Answer and Explanation:

1. All the verses fit together, because they all keep the theme and thoughts about what it is like to be a "señorita". 2. There are clear transitions between stanzas, which are presented by the thoughts of different family members on a given topic. 4. I would fragment the text by exposing the theme of each stanza in one sentence.

The fragmented text can be seen below

My mother said that my life would change when I turned 15, because I would become a señorita. For my friends, being a señorita is wearing lipstick, but I don't like it. For Mami to be señorita is to wear high-heeled shoes, but I think that is dangerous.
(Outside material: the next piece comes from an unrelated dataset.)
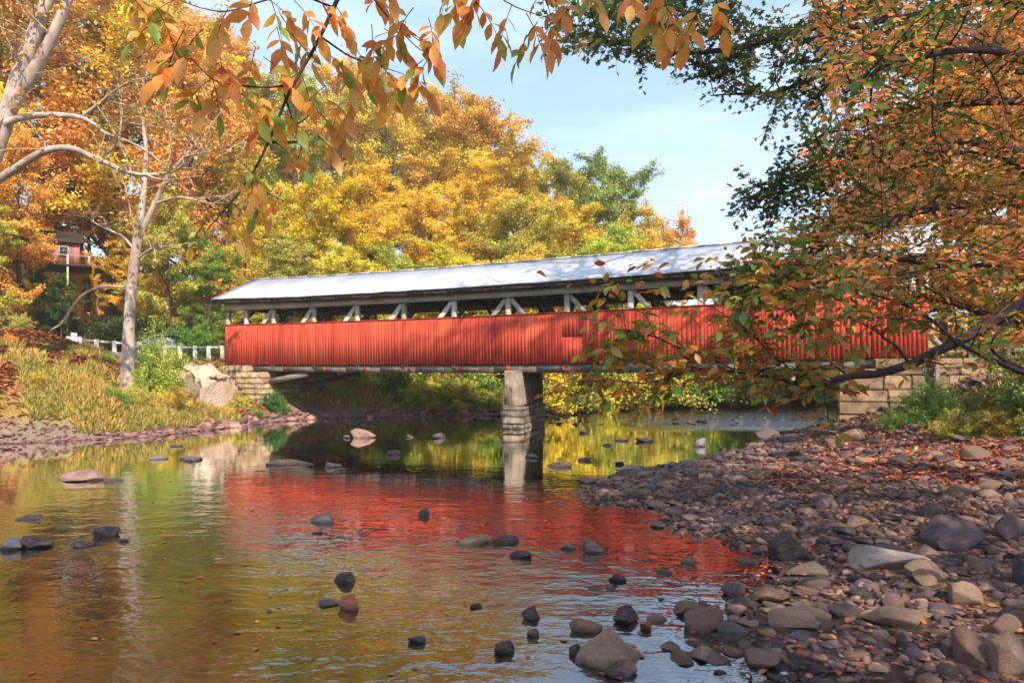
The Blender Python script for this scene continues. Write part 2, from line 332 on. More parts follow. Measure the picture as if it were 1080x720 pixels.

For my aunts to be señorita is to wear tailored flowery clothes and pantyhose, but I find it ugly and uncomfortable.

I look in the mirror wearing señorita's clothes and I don't recognize myself, I complain about it and say I don't want to dress like that, but my mother says that señoritas don't talk back to their mothers and let their elders make appropriate decisions.

Being a señorita, for my father means that he has to deprive me of having boyfriends, but that's okay, because I have no interest in boyfriends but in studying and getting a university degree. For my sisters, being a señorita means having someone to worship, but for me, being a señorita means being unhappy and giving up fun things, it is to live a boring life, it is to celebrate contently without happiness, but with posture and dignity. To be señorita is to be the girl that I was, but without a voice.